Könnte anerzogen sein. Das wäre super, dann haben nämlich meine Eltern Schuld daran, dass ich meinen Liebsten regelmäßig mit bösen Blicken strafe. Aber darauf darf ich mich ja nicht ausruhen. Ich habe gelernt, Verantwortung für das Handeln als Folge meiner Gefühle zu übernehmen.
Das probiere ich gleich mal aus. Staubsauger an und ab ins Wohnzimmer. Und da liegt er, die Lautstärke des Fernseher bereits hoch gedreht. Dank Turbinenkraft bin ich aber lauter! Socken liegen auf dem Teppich. Keine Reaktion seinerseits. Ich wünschte, mein Staubsauger könnte seine Socken aufsaugen. Das wäre mal eine gerechte Strafe! Ich hole die da nämlich nicht raus. Soll er sich doch selber durch Katzenhaare und Einstreu wühlen!

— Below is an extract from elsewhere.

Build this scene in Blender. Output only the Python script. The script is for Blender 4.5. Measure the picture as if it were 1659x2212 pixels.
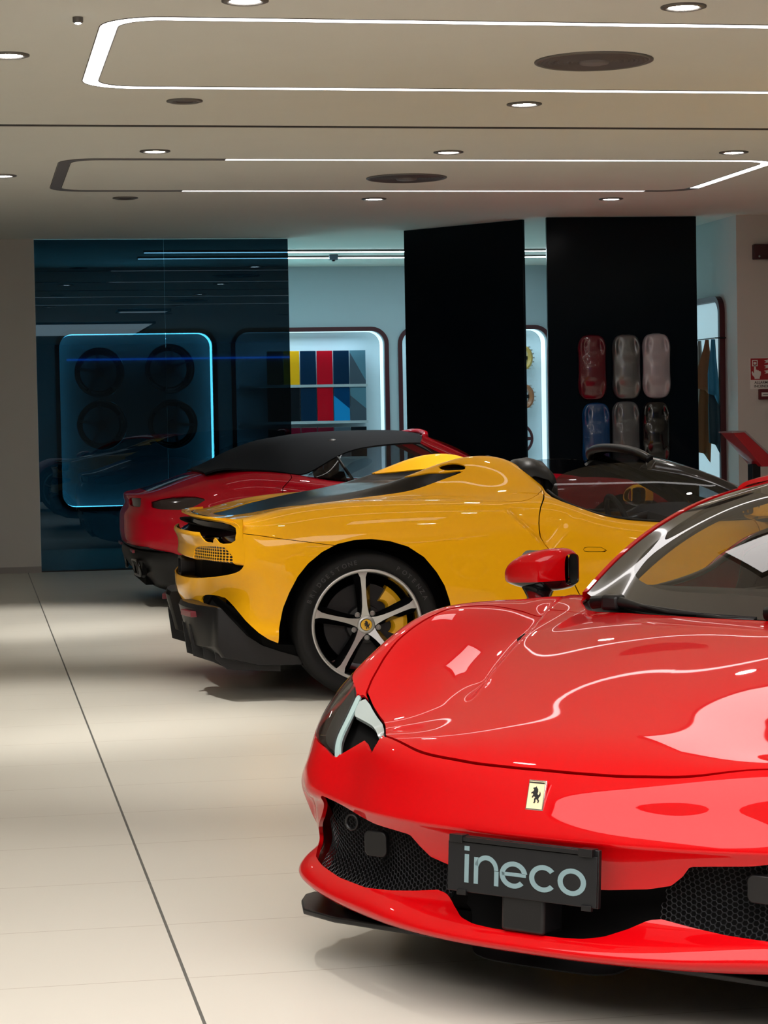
import bpy, math, random
import numpy as np
random.seed(7)
PI = math.pi
for o in list(bpy.data.objects): bpy.data.objects.remove(o)
C = bpy.context.scene.collection

# ---------------------------------------------------------------- camera
CAM_H = 1.335
cd = bpy.data.cameras.new('camera'); cam = bpy.data.objects.new('camera', cd); C.objects.link(cam)
cd.sensor_fit = 'VERTICAL'; cd.sensor_height = 36.0; cd.lens = 36.0 * 4921.0 / 2212.0
cd.clip_start = 0.1; cd.clip_end = 200
import mathutils
cam.matrix_world = (mathutils.Matrix.Translation((0, 0, CAM_H)) @ mathutils.Matrix.Rotation(math.radians(-10.22), 4, 'Z')
    @ mathutils.Matrix.Rotation(math.radians(90 - 2.304), 4, 'X') @ mathutils.Matrix.Rotation(-0.018, 4, 'Z'))
bpy.context.scene.camera = cam

# ---------------------------------------------------------------- exposure, world
vs = bpy.context.scene.view_settings
vs.view_transform = 'Standard'; vs.look = 'None'; vs.exposure = 0.28; vs.gamma = 1.0; vs.use_curve_mapping = False
w = bpy.data.worlds.new('world'); bpy.context.scene.world = w; w.use_nodes = True
w.node_tree.nodes['Background'].inputs[0].default_value = (0.45, 0.6, 0.75, 1); w.node_tree.nodes['Background'].inputs[1].default_value = 0.08

# ---------------------------------------------------------------- light levels
SPOT_W = 145.0         # each ceiling downlight
LIGHT_BOX_E = 3.9        # wide unseen ceiling light box, read off its reflection in the bonnet
RING_E = 3.5
NICHE_E = 0.7
BACK_W = 12.0
# ---------------------------------------------------------------- materials
def mat(name, col, rough=0.5, metal=0.0, coat=0.0, emit=None, es=1.0, noise=None, bump=None, spec=0.5, trans=0.0, alpha=1.0):
    m = bpy.data.materials.new(name); m.use_nodes = True
    nt = m.node_tree; b = nt.nodes['Principled BSDF']
    col = tuple(col) + (1,)
    b.inputs['Base Color'].default_value = col; b.inputs['Roughness'].default_value = rough
    b.inputs['Metallic'].default_value = metal; b.inputs['Coat Weight'].default_value = coat
    b.inputs['Coat Roughness'].default_value = 0.02; b.inputs['Coat IOR'].default_value = 1.42; b.inputs['Specular IOR Level'].default_value = spec
    b.inputs['Transmission Weight'].default_value = trans; b.inputs['Alpha'].default_value = alpha
    if emit: b.inputs['Emission Color'].default_value = tuple(emit) + (1,); b.inputs['Emission Strength'].default_value = es
    if noise or bump:
        tc = nt.nodes.new('ShaderNodeTexCoord'); n = nt.nodes.new('ShaderNodeTexNoise')
        n.inputs['Scale'].default_value = (noise or bump)[0]; n.inputs['Detail'].default_value = 4
        nt.links.new(tc.outputs['Object'], n.inputs['Vector'])
    if noise:
        mx = nt.nodes.new('ShaderNodeMix'); mx.data_type = 'RGBA'
        a = noise[1]
        mx.inputs[6].default_value = tuple(c * (1 - a) for c in col[:3]) + (1,); mx.inputs[7].default_value = tuple(min(1, c * (1 + a)) for c in col[:3]) + (1,)
        nt.links.new(n.outputs['Fac'], mx.inputs[0]); nt.links.new(mx.outputs[2], b.inputs['Base Color'])
    if bump:
        bp = nt.nodes.new('ShaderNodeBump'); bp.inputs['Strength'].default_value = bump[1]; bp.inputs['Distance'].default_value = 0.002
        nt.links.new(n.outputs['Fac'], bp.inputs['Height']); nt.links.new(bp.outputs[0], b.inputs['Normal'])
    return m
def glass(name, tint, refl=(1, 1, 1), ior=1.5, rough=0.0):
    m = bpy.data.materials.new(name); m.use_nodes = True; nt = m.node_tree; nt.nodes.clear()
    o = nt.nodes.new('ShaderNodeOutputMaterial'); t = nt.nodes.new('ShaderNodeBsdfTransparent'); g = nt.nodes.new('ShaderNodeBsdfGlossy')
    f = nt.nodes.new('ShaderNodeFresnel'); mx = nt.nodes.new('ShaderNodeMixShader')
    t.inputs[0].default_value = tuple(tint) + (1,); g.inputs[0].default_value = tuple(refl) + (1,); g.inputs['Roughness'].default_value = rough
    f.inputs[0].default_value = ior
    gm = nt.nodes.new('ShaderNodeNewGeometry'); iv = nt.nodes.new('ShaderNodeMath'); iv.operation = 'SUBTRACT'; iv.inputs[0].default_value = 1.0
    ml = nt.nodes.new('ShaderNodeMath'); ml.operation = 'MULTIPLY'; nt.links.new(gm.outputs['Backfacing'], iv.inputs[1]); nt.links.new(f.outputs[0], ml.inputs[0]); nt.links.new(iv.outputs[0], ml.inputs[1])
    tm = nt.nodes.new('ShaderNodeMix'); tm.data_type = 'RGBA'; tm.inputs[6].default_value = tuple(tint) + (1,); tm.inputs[7].default_value = (1, 1, 1, 1)
    nt.links.new(gm.outputs['Backfacing'], tm.inputs[0]); nt.links.new(tm.outputs[2], t.inputs[0])
    nt.links.new(ml.outputs[0], mx.inputs[0]); nt.links.new(t.outputs[0], mx.inputs[1]); nt.links.new(g.outputs[0], mx.inputs[2]); nt.links.new(mx.outputs[0], o.inputs[0])
    return m
M = {}
M['red'] = mat('gloss_red_paint', (0.50, 0.0, 0.002), 0.5, coat=0.8, spec=0.04)
M['darkred'] = mat('deep_red_paint', (0.46, 0.0, 0.012), 0.5, coat=0.8, spec=0.04)
M['yellow'] = mat('gloss_yellow_paint', (1.0, 0.48, 0.006), 0.5, coat=0.8, spec=0.04)
M['black'] = mat('black_gloss', (0.003, 0.003, 0.0035), 0.12, coat=1.0)
M['satin'] = mat('black_satin_plastic', (0.005, 0.005, 0.0055), 0.38, spec=0.35)
M['inner'] = mat('black_void', (0.003, 0.003, 0.003), 0.8, spec=0.1)
M['rubber'] = mat('tyre_rubber', (0.006, 0.006, 0.0065), 0.6, bump=(60, 0.15), spec=0.25)
M['alu'] = mat('machined_aluminium', (0.50, 0.50, 0.49), 0.32, metal=0.9)
M['steel'] = mat('brake_disc_steel', (0.012, 0.012, 0.013), 0.4, metal=0.5)
M['bolt'] = mat('bolt_steel', (0.35, 0.35, 0.35), 0.3, metal=1.0)
M['caliper'] = mat('caliper_yellow', (0.85, 0.45, 0.01), 0.35, coat=0.6)
M['cap'] = mat('cap_yellow', (0.9, 0.5, 0.03), 0.3, coat=0.5)
M['softtop'] = mat('soft_top_fabric', (0.006, 0.009, 0.013), 0.85, bump=(400, 0.3), spec=0.2)
M['leather'] = mat('black_leather', (0.010, 0.010, 0.011), 0.5)
M['cabin'] = mat('cabin_grey_trim', (0.014, 0.014, 0.014), 0.8)
M['window'] = glass('car_window', (0.78, 0.78, 0.74), ior=1.5)
M['darkwindow'] = glass('dark_car_window', (0.46, 0.47, 0.49), ior=1.5)
M['lens'] = glass('smoked_lens', (0.45, 0.45, 0.47), ior=1.55)
M['lampglass'] = mat('lamp_pale_glass', (0.36, 0.43, 0.42), 0.2, coat=1.0)
M['drl'] = mat('light_blade', (0.34, 0.48, 0.47), 0.3, coat=0.5)
M['lampbed'] = mat('lamp_housing_grey', (0.075, 0.07, 0.07), 0.35)
M['tail'] = mat('dark_lamp', (0.018, 0.006, 0.008), 0.1, coat=1.0)
M['reflector'] = mat('red_reflector', (0.16, 0.01, 0.02), 0.3, coat=0.6)
M['chrome'] = mat('chrome', (0.8, 0.8, 0.8), 0.12, metal=1.0)
M['plate'] = mat('plate_charcoal', (0.0065, 0.007, 0.008), 0.5, spec=0.3)
M['plate_ink'] = mat('plate_grey_blue', (0.17, 0.26, 0.28), 0.5)
M['badge'] = mat('badge_cream', (0.80, 0.68, 0.42), 0.25, coat=0.8)
M['ink'] = mat('black_ink', (0.01, 0.01, 0.01), 0.4)
M['white'] = mat('white_plastic', (0.75, 0.75, 0.73), 0.4)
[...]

Moment — die Wut schäumt schon wieder über. Innehalten. Die Wut ist da. Mein Herz klopft schneller. Wenn ich jetzt versuche, seine Socken aufzusaugen, dann unterstellt er mir nur, ich hätte das mit Absicht getan. Er sieht es ja an meinem Blick, dass ich koche. Aber dann klingelt sicher die Schadenfreude an der Tür und gemeinsam könnten wir dann mit der Wut eine Mords-Party feiern. Aber das würde nur Streit bedeuten und darauf habe ich keine Lust. Also reiße ich mich zusammen und mische meinem inzwischen gesammelten Wissen über den achtsamen Umgang mit meinen Gefühlen noch eine Prise Strategie in Sachen Partnerschaft hinzu.

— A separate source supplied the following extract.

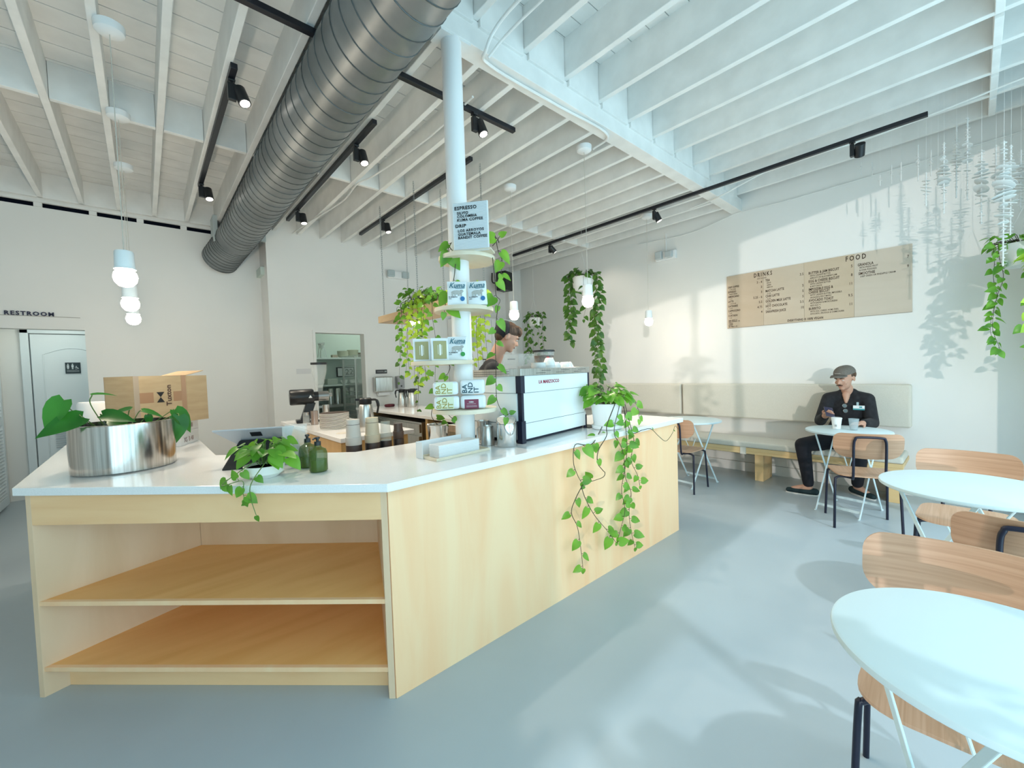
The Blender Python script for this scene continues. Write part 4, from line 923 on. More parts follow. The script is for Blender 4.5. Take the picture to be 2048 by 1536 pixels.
# ---------------------------------------------------------------- hanging shelf over the back bar
hx0, hx1, hy0, hy1, hz = 2.05, 2.42, 2.95, 4.58, 1.985
hsf = thing('hanging_shelf', 'long pale wood shelf hung on chains above back bar', 'hanging shelf', ((hx0+hx1)/2,3.8,hz))
MB().box(hx0,hx1,hy0,hy1,hz,hz+.018).box(hx0,hx0+.018,hy0,hy1,hz+.018,hz+.075).box(hx1-.018,hx1,hy0,hy1,hz+.018,hz+.075).box(hx0+.018,hx1-.018,hy1-.018,hy1,hz+.018,hz+.075).box(hx0+.018,hx1-.018,hy0,hy0+.018,hz+.018,hz+.075).build('shelf_tray', wood('hung_shelf_wood',(.62,.46,.28),(.54,.38,.21),(4,.6,4)), hsf, world=True, bevel=.002)
for (x,y_) in ((hx0+.03,4.48),(hx1-.03,4.48),(hx0+.03,3.70),(hx1-.03,3.70),(hx0+.03,3.02),(hx1-.03,3.02)):
    m=MB(); zz=hz+.03
    while zz < JB-.01:
        m.tube([(x-.006,y_,zz),(x-.006,y_,zz+.028),(x+.006,y_,zz+.028),(x+.006,y_,zz),(x-.006,y_,zz)],.0018,4,False); m.tube([(x,y_-.006,zz+.022),(x,y_-.006,zz+.05),(x,y_+.006,zz+.05),(x,y_+.006,zz+.022),(x,y_-.006,zz+.022)],.0018,4,False); zz+=.044
    m.build('chain', mat('grey_chain',(.35,.37,.37),.4,.7) if 'grey_chain' not in bpy.data.materials else bpy.data.materials['grey_chain'], hsf, world=True)
R_ = random.Random(21)
def shelf_plant(x, y, label, mats, vines, L, n, rad=.12, h=.14):
    t = thing('hanging_vine_plant', label, 'plant', (x,y,hz+.0185))
    MB().lathe([(0,0),(.05,0),(.07,.10),(.066,.10),(.048,.005),(0,.005)],n=26).build('pot', mat('clay_pot_w',(.55,.50,.44),.6), t, smooth=True)
    s,l = MB(),MB(); c = V((x,y,hz+.10)); tuft(s,l,c,n,rad,L,h,R_)
    for (dx,dy,z1,Lv,gap) in vines:
        p = c+V((dx*.4,dy*.4,.02)); q = c+V((dx,dy,.03)); e = V((x+dx*1.15,y+dy*1.15,z1)); mid = q.lerp(e,.5)+V((R_.uniform(-.04,.04),R_.uniform(-.04,.04),0))
        vine(s,l,[p,q,q.lerp(mid,.5)+V((R_.uniform(-.02,.02),0,0)),mid,e],Lv,gap,rnd=R_,face=(-.5,-.8,.3))
    s.build('stem', STEM, t, world=True, smooth=True); l.build('foliage', mats, t, world=True, smooth=True); return t
shelf_plant(2.16,3.86,'bushy green vine at the near left of the hanging shelf',LEAF,[(-.16,.05,1.55,.055,.04),(-.17,-.06,1.42,.05,.045),(-.13,.10,1.68,.06,.04)],.075,46,.17,.20)
shelf_plant(2.18,3.60,'lime green plant trailing off the middle of the hanging shelf',LEAFL,[(-.17,.05,1.30,.055,.022),(-.18,-.02,1.22,.05,.022),(-.15,-.10,1.36,.055,.025),(-.19,.10,1.40,.05,.025)],.07,30,.15,.10)
shelf_plant(2.17,3.36,'green vine on hanging shelf directly left of column',LEAF,[(-.18,.03,1.35,.06,.04),(-.16,-.06,1.24,.05,.05)],.075,26,.15,.12)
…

Also Gesichtszüge entspannen, Lächeln auflegen und los. „Schatz, hebst du bitte mal deine Socken auf? Ich kann sonst nicht saugen. Und bring sie doch bitte am besten gleich in die Wäsche. Dann hast du sie morgen wieder.“ Er steht auf, bringt die Socken weg und kommt nicht wieder. Typisch. Ist ja hier auch zu laut! Jetzt spielt er wahrscheinlich auf dem Fernseher im Schlafzimmer. Und ich darf die ganze Bude wieder mal alleine aufräumen…
Ziemlich wütend komme ich aus dem Wohnzimmer und mein Freund gerade in die Wohnung. Staubsauger aus. „Wo warst du?“ Er hat die Wäsche schon mal angestellt. Und jetzt bringt er die Küche in Ordnung. Muss ja nicht sein, dass ich immer alles alleine mache. Hä?!

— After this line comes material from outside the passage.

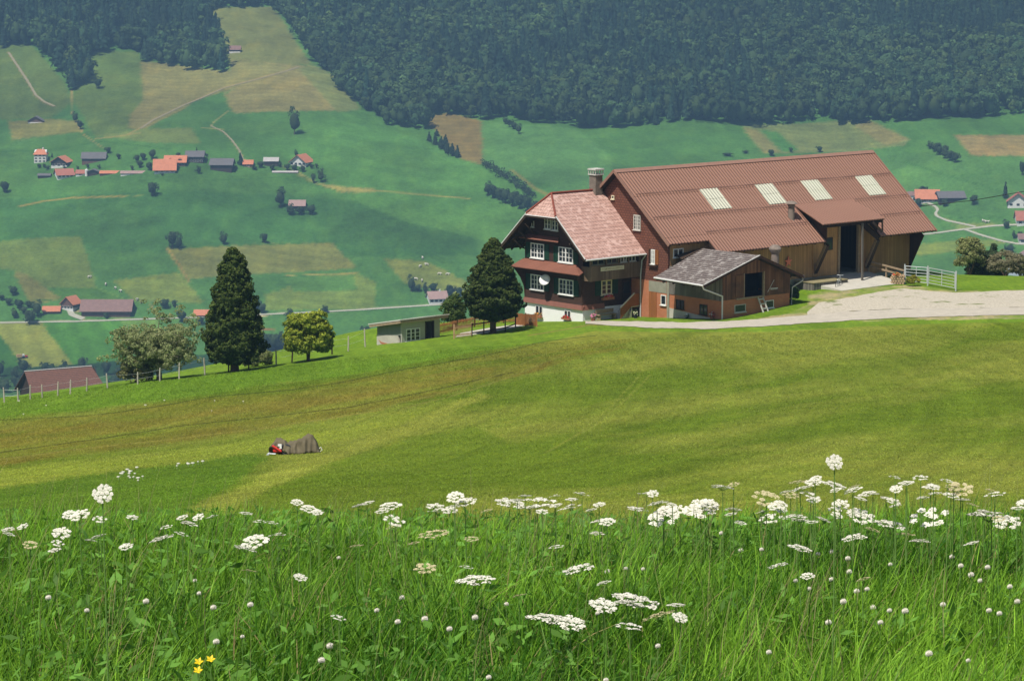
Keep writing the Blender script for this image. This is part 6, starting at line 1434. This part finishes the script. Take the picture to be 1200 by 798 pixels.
# ------------------------------------------------------------------ haze
HD = 0.000175
hz = MB().box(-1700,1700,-60,3150,-262,330).mesh('haze', [])
t = NT('haze_air'); pv = t.n('ShaderNodeVolumePrincipled'); pv.inputs['Density'].default_value = HD; pv.inputs['Color'].default_value = (.40,.69,1,1); pv.inputs['Anisotropy'].default_value = .25
t.l(pv.outputs[0], t.out.inputs['Volume']); hz.materials.append(t.m)
link('haze', hz, None, 'pale blue summer haze over the valley', 'haze', kind='stuff')
# ------------------------------------------------------------------ light, camera, render
EL = math.radians(60); sx, sy = -.55, -.835
W = bpy.data.worlds.new('World'); SC.world = W; W.use_nodes = True; nt = W.node_tree; bg = nt.nodes['Background']
sk = nt.nodes.new('ShaderNodeTexSky'); sk.sky_type = 'NISHITA'; sk.sun_disc = False; sk.sun_elevation = EL; sk.sun_rotation = math.atan2(sx, sy) % (2*math.pi); sk.air_density = 1.; sk.dust_density = 1.2
nt.links.new(sk.outputs[0], bg.inputs[0]); bg.inputs[1].default_value = .075
sl_ = bpy.data.lights.new('Sun', 'SUN'); sl_.energy = 5.0; sl_.angle = math.radians(.53); sl_.color = (1,.955,.88)
so_ = bpy.data.objects.new('sun', sl_); COL.objects.link(so_)
sd = Vector((sx*math.cos(EL), sy*math.cos(EL), math.sin(EL))); so_.rotation_euler = sd.to_track_quat('Z','Y').to_euler(); so_.location = (-200,-200,400)
cd = bpy.data.cameras.new('Camera'); cd.sensor_width = 36; cd.lens = F*36/1200; cd.clip_start = .1; cd.clip_end = 8000
co = bpy.data.objects.new('Camera', cd); COL.objects.link(co); co.rotation_euler = (math.pi/2-PT, 0, 0); SC.camera = co
SC.view_settings.view_transform = 'Standard'; SC.view_settings.look = 'None'; SC.view_settings.exposure = .2; SC.view_settings.gamma = 1
cy = SC.cycles; cy.max_bounces = 6; cy.diffuse_bounces = 2; cy.glossy_bounces = 2; cy.transmission_bounces = 2; cy.volume_bounces = 0; cy.transparent_max_bounces = 4
cy.use_denoising = True; cy.use_adaptive_sampling = True; cy.adaptive_threshold = .02; cy.caustics_reflective = False; cy.caustics_refractive = False; cy.sample_clamp_indirect = 4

Achtsam mit Gefühlen umgehen erfordert Übung
Dienstag. Der letzte Tag meines Selbstversuches. Und die Aufgabe heute lautet einfach nur — weiter machen!
Und das werde ich. Oft ist mir gar nicht bewusst, was genau ich eigentlich gerade fühle. Es passiert irgendetwas, ich bin mitten in der Situation und reagiere. Aber auf was genau und warum eigentlich? Und dazu kommt hinterher oft noch der Gedanke, dass ich vielleicht mal kurz hätte nachdenken sollen, bevor ich das gesagt oder getan hätte.
Ich denke, mit dem Verinnerlichen, die eigenen Gefühle bewusst zu spüren, zu bewerten und erst dann zu handeln, werde ich vielen Konflikten aus dem Weg gehen können. Und auch das Gefühl, nach einer solchen Situation nicht mehr Herr der Lage zu sein, wird von ganz alleine die Tür von außen schließen.
Aber ganz ehrlich, manchen Gefühlen möchte ich einfach hilflos ausgeliefert sein. Was gibt es schöneres, als hemmungslose Liebe und wie befreiend ist ein Wutausbruch manchmal!
Ich bin eben auch nur eine verliebte junge Frau mit zu vielen Katzen in einer zu kleinen Wohnung.